With surprisingly little effort and noise (even set to its loudest drive mode), the Porsche can take your breath away. The company states an official zero-to-100 km/h time of 2.7 seconds, but instrumented testing by other publications have shown that figure could be conservative by almost a half second, making it unquestionably one of the quickest cars on the planet. With the twin-turbo boxer engine generating 640 hp and 590 lb-ft of torque, and motivating just over 1,600 kg (3,500 lb), the Turbo S’s ferocity of acceleration makes sense.

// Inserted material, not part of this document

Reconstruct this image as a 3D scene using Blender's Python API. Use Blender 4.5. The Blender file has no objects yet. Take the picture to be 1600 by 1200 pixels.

The eight-speed dual-clutch automatic transmission is the only one offered in the Turbo and Turbo S models, reinforcing the notion that this is a car that has evolved in refinement as much as performance. Still, it’s capable of going about its business smoothly when puttering around town, but can snap off gear changes instantaneously when driven in anger, or called upon by the paddle shifters. Braking from the 16.5-in front and 15.4-in rear carbon-ceramic rotors is equally impressive, with immediate bite and enough stopping force to squash your innards within your ribcage.
Final Thoughts
The 2023 Porsche 911 Turbo S offers its owner a duality of personality that enables it to serve duty as a daily driver and a high-performance driving weapon with equal measure, but it never swings to extremes the way one might expect based on its storied lineage. The Turbo S doesn’t scream the way some ultra-performance cars do, but rather it clears its throat with authority in a dignified way and goes about its performance very seriously while achieving sensational results. Of course, costing upwards of $250,000 also promises relative rarity.
While it may be the perfect car for California, having such a poised, polished, and high-performance machine right here in Canada sounds pretty darned good, too.